Exercise objective:
Extract the lines up to and including the one that contains "M['screen_back'], inner, smooth=True)", starting with the first line of the entries below, and omit the pictures.

Extracted data entries:
-=-=-=-=-

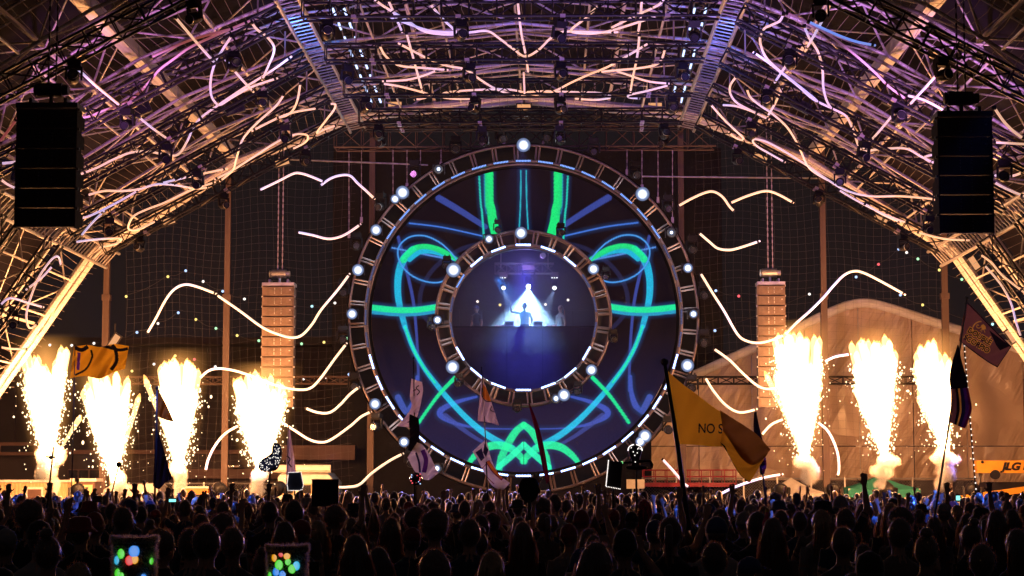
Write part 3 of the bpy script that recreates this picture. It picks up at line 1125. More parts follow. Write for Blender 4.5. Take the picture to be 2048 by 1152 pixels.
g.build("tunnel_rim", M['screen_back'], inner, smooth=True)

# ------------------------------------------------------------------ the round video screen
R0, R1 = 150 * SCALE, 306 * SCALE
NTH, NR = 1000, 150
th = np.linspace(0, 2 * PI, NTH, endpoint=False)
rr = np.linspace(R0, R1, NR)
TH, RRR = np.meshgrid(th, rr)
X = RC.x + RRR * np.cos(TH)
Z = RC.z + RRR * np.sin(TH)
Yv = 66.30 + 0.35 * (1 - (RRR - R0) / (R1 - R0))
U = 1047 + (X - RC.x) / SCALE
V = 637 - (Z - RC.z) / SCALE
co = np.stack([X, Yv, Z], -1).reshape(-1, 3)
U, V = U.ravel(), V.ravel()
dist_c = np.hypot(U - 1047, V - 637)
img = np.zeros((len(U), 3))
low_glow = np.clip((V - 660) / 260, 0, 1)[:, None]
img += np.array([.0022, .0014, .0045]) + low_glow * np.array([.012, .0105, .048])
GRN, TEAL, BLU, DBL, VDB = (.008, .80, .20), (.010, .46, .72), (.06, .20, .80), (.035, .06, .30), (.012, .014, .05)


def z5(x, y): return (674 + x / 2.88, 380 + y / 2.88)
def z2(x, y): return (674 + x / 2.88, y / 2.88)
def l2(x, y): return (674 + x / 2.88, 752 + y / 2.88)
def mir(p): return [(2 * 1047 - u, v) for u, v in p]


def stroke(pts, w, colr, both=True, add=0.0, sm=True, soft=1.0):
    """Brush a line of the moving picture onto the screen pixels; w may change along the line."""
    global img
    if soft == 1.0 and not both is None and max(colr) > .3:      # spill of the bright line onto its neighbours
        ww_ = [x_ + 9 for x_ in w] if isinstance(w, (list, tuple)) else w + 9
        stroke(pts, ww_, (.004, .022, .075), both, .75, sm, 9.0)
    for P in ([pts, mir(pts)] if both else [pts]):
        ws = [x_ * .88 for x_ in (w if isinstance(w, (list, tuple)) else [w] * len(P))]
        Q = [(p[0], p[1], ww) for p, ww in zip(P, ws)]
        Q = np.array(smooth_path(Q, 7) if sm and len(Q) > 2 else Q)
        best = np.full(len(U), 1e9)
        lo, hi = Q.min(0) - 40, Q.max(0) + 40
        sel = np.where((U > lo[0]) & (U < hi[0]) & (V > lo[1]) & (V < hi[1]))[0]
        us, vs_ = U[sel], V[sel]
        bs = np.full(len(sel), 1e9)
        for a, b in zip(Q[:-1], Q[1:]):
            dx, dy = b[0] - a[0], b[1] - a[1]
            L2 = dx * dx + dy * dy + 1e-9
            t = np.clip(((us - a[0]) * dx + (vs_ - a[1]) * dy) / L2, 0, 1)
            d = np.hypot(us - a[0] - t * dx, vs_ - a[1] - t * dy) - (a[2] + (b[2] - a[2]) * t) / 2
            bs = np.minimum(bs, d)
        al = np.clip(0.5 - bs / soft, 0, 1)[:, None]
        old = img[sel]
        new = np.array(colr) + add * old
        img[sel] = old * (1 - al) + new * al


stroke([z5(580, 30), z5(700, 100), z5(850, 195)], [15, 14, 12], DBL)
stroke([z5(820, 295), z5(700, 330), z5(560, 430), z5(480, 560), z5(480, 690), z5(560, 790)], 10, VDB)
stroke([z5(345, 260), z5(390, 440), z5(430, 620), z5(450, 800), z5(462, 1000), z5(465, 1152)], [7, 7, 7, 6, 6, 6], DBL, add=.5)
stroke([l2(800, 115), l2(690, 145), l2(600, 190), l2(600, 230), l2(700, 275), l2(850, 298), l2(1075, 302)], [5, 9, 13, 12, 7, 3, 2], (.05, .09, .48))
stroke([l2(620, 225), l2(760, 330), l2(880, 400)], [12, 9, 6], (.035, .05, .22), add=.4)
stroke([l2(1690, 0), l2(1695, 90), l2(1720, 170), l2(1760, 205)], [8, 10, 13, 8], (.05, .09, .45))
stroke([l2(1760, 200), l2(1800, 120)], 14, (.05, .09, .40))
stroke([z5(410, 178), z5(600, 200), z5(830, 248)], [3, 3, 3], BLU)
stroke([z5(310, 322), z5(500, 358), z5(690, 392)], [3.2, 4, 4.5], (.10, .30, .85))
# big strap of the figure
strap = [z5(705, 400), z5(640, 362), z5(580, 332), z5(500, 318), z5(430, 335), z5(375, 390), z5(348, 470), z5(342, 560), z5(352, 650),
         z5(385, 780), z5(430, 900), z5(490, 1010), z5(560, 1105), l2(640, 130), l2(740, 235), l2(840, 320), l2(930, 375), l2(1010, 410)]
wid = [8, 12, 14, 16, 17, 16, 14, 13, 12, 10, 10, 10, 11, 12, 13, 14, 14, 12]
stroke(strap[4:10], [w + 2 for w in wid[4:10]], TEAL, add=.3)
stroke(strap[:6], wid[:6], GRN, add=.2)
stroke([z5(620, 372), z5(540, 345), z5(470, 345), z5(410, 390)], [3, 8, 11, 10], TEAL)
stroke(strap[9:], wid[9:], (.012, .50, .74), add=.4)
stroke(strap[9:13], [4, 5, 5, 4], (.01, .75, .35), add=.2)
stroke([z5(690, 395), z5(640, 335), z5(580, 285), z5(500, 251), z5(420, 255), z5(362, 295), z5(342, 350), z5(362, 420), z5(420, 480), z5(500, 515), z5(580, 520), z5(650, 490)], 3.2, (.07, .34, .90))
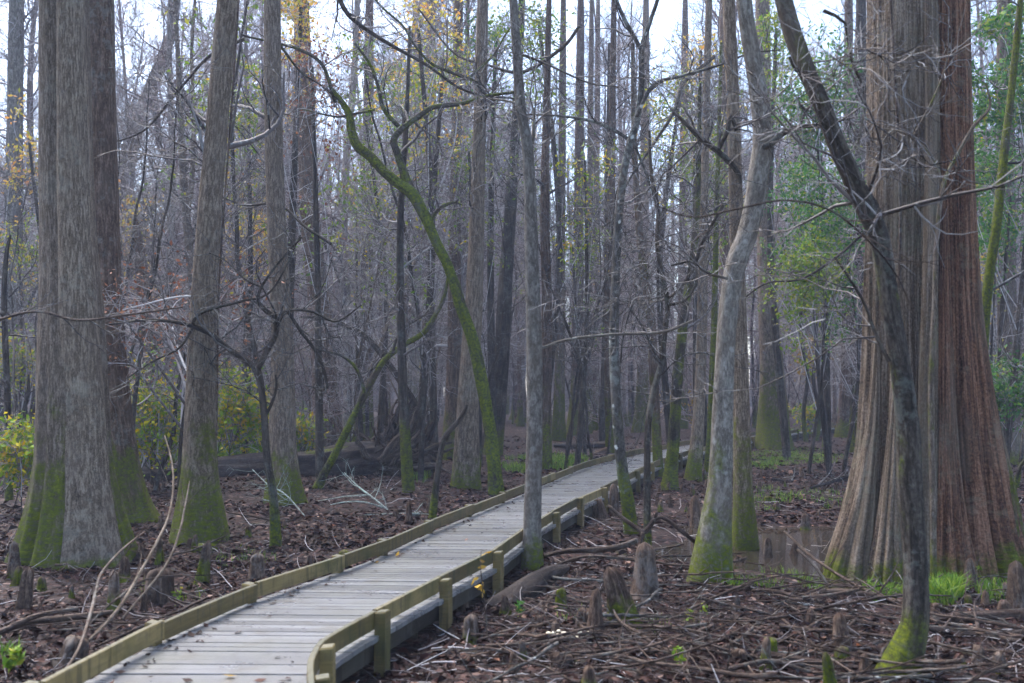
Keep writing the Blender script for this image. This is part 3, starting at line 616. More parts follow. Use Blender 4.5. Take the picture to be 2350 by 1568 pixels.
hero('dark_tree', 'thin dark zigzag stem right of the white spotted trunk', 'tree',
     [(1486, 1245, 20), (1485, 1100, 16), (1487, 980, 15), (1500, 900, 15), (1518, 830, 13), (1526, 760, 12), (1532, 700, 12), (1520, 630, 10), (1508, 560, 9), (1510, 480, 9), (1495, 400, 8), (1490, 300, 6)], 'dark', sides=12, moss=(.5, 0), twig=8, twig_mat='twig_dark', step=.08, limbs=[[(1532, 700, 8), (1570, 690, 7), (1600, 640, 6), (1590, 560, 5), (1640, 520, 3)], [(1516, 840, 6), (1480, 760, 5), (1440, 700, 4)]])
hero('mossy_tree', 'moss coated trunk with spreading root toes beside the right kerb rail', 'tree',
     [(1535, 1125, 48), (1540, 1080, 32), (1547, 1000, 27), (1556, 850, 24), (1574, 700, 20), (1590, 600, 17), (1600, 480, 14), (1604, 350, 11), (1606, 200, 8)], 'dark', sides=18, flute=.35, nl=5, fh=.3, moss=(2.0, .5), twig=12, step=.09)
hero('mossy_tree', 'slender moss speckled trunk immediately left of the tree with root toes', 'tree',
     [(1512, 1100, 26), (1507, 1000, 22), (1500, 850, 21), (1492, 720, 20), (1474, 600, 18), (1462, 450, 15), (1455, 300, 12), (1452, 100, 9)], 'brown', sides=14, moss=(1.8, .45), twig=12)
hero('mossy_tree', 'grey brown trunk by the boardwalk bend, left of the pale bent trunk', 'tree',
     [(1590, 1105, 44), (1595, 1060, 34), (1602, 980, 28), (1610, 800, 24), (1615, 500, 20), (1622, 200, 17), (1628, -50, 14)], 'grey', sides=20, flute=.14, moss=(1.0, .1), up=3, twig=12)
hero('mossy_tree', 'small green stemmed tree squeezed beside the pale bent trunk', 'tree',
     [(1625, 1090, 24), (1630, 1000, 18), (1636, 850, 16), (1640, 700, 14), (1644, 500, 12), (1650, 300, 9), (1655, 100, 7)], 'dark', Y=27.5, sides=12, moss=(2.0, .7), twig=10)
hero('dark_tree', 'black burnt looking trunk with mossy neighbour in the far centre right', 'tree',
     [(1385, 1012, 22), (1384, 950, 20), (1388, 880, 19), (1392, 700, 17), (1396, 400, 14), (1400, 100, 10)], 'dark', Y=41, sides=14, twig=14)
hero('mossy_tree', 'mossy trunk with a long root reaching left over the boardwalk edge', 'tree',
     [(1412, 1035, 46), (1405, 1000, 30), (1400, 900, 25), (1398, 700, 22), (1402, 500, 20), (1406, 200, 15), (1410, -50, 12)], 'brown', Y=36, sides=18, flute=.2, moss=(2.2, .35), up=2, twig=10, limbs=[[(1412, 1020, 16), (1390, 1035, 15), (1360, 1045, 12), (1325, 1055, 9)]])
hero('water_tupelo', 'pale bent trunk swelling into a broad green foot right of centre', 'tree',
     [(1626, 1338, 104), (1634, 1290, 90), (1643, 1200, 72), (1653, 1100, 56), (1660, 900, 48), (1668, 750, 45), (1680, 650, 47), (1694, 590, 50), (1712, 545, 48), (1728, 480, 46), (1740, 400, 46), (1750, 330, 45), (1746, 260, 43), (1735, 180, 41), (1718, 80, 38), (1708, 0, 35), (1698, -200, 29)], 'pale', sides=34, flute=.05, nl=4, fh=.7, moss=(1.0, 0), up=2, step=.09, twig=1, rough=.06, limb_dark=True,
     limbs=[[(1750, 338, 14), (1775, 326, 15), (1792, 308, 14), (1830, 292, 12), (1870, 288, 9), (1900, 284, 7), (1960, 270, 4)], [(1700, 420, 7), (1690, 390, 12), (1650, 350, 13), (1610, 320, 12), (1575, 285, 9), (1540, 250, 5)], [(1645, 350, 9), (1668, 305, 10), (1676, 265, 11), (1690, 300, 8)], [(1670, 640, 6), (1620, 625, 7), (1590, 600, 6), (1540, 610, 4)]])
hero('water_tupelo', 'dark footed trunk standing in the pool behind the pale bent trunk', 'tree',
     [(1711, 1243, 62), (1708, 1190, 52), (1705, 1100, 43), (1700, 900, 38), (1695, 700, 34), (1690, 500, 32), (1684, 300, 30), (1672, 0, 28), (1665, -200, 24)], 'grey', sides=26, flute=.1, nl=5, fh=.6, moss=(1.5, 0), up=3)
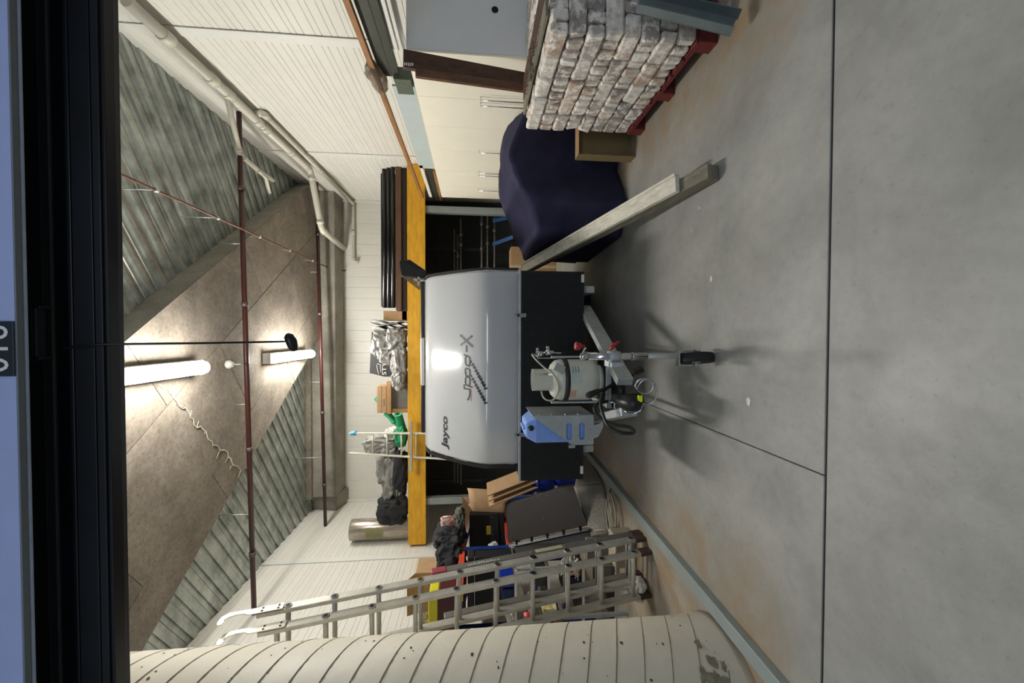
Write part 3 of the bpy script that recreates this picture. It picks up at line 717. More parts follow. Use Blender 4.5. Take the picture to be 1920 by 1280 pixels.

-=-=-=-=-

Result for this task:
Write part 3 of the bpy script that recreates this picture. It picks up at line 1125. More parts follow. Write for Blender 4.5. Take the picture to be 2048 by 1152 pixels.
g.build("tunnel_rim", M['screen_back'], inner, smooth=True)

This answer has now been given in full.